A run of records
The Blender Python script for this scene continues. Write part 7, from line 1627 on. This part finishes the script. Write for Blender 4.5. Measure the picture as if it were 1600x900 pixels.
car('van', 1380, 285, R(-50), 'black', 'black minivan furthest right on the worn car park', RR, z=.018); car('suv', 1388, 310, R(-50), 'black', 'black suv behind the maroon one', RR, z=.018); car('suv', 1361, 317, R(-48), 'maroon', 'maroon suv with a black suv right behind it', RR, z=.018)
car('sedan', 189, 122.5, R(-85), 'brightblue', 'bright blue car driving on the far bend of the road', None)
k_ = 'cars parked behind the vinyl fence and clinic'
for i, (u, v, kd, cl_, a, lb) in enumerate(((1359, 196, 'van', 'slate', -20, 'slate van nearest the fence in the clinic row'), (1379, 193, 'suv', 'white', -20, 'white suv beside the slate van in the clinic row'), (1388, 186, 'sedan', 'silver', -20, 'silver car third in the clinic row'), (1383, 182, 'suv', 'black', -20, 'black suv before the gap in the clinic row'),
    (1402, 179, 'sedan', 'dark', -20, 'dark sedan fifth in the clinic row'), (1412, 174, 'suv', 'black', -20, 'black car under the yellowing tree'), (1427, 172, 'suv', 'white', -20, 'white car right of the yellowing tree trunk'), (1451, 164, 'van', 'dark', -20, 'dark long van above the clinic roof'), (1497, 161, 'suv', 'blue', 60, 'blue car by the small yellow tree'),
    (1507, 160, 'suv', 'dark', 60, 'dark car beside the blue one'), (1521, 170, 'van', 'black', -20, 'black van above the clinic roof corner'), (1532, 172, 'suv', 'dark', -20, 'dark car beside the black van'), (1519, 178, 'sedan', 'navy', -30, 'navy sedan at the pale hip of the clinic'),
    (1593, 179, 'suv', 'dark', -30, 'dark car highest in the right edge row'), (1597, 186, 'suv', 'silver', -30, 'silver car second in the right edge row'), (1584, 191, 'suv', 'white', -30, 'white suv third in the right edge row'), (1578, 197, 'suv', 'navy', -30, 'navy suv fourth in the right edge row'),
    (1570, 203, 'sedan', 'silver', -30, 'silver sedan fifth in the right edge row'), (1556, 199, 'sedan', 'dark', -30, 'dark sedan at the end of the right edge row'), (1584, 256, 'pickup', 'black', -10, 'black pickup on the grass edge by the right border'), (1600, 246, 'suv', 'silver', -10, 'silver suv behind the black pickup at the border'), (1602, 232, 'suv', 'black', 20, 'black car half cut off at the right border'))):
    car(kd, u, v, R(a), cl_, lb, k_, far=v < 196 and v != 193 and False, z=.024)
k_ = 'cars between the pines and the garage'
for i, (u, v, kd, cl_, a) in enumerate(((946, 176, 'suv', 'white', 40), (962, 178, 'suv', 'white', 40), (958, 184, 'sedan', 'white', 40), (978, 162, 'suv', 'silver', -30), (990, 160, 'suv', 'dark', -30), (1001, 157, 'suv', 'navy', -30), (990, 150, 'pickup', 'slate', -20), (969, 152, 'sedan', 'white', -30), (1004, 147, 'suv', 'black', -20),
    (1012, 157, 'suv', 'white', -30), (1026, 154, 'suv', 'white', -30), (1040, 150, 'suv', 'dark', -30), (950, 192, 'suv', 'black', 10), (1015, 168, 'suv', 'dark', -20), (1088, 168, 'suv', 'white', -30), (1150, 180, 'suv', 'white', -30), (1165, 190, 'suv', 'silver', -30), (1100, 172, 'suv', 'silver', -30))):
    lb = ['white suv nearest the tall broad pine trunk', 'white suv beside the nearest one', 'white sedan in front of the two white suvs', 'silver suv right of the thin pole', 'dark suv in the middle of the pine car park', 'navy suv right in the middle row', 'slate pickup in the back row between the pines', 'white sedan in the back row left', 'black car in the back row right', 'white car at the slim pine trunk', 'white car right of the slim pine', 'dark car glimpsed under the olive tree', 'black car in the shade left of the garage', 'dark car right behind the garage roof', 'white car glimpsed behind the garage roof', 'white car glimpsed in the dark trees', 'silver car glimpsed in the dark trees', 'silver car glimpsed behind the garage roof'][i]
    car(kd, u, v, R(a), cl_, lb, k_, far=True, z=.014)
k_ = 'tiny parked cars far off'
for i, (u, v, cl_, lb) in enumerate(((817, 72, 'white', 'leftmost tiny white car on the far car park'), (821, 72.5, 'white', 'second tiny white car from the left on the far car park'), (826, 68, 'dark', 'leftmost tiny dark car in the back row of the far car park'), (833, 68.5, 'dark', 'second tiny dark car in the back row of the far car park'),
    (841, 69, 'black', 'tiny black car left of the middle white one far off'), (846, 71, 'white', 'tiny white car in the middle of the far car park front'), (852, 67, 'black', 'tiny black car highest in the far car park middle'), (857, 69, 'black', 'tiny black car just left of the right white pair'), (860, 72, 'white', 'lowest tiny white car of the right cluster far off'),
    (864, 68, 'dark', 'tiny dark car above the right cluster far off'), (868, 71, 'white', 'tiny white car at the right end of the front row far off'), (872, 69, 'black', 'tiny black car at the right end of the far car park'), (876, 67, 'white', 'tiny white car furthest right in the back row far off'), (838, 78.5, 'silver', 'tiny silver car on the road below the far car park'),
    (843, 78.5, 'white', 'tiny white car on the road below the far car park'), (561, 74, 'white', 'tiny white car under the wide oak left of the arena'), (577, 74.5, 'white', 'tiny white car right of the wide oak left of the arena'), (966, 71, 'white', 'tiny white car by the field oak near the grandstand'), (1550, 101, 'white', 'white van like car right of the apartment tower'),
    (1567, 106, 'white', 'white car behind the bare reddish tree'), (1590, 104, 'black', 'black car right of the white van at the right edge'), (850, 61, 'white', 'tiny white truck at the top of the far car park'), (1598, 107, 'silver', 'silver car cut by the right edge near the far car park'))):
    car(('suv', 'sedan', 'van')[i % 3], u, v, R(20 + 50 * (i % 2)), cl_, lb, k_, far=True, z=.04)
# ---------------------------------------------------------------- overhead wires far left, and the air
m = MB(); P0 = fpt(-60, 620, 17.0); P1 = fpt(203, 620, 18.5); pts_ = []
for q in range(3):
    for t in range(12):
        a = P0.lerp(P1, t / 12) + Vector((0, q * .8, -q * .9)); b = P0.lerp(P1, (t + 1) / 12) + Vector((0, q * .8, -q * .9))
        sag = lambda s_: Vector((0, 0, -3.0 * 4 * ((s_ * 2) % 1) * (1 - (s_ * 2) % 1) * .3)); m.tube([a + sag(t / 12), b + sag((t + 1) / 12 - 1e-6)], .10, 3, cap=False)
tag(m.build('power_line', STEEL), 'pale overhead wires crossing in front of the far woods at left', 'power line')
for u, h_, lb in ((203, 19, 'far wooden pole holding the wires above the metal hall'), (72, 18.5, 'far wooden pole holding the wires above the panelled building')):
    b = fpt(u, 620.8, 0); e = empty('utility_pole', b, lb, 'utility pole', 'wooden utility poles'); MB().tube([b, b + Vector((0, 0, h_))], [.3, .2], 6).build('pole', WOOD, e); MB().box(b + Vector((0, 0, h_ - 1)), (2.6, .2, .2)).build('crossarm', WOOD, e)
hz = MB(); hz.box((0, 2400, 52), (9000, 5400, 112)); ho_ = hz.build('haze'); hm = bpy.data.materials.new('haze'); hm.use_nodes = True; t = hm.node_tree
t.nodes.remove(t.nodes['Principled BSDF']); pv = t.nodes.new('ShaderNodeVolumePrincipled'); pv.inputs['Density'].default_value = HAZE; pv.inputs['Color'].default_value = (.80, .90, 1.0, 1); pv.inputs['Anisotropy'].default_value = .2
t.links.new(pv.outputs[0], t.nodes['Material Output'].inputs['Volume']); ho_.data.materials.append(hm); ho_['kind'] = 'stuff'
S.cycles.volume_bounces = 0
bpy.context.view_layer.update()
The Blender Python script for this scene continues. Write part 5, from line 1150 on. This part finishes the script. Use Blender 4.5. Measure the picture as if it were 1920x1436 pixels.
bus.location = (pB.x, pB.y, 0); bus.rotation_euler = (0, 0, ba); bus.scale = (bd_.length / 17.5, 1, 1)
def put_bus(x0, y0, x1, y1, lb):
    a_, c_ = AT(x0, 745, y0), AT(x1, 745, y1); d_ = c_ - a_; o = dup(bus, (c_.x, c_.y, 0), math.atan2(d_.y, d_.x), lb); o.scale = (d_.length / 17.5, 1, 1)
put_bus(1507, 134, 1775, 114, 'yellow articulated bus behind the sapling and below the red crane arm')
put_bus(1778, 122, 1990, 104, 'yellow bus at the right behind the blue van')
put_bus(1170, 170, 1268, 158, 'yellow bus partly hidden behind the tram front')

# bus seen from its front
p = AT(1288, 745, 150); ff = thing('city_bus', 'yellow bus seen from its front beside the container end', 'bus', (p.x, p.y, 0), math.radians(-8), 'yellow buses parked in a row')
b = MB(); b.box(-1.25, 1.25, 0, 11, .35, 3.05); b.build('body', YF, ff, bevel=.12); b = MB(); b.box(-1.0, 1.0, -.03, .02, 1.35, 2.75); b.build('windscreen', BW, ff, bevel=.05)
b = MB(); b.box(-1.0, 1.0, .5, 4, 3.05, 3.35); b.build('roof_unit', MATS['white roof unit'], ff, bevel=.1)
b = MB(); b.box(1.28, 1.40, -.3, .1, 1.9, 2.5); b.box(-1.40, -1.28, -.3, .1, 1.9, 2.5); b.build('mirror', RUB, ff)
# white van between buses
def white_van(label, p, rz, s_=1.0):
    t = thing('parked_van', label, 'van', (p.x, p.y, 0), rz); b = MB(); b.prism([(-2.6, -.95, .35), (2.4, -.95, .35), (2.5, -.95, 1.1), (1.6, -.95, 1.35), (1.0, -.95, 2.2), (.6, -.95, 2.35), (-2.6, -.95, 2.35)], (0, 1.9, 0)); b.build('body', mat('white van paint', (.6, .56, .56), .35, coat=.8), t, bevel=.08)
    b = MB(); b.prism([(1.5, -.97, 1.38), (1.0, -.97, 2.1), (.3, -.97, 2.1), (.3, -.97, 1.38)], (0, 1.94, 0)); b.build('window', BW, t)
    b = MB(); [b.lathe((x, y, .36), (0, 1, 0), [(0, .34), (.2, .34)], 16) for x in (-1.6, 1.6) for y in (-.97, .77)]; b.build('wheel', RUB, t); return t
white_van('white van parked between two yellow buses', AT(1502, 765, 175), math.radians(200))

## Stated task
Report every line in the data above in which the word "scene" appears.

## Solution
The Blender Python script for this scene continues. Write part 7, from line 1627 on. This part finishes the script. Write for Blender 4.5. Measure the picture as if it were 1600x900 pixels.
The Blender Python script for this scene continues. Write part 5, from line 1150 on. This part finishes the script. Use Blender 4.5. Measure the picture as if it were 1920x1436 pixels.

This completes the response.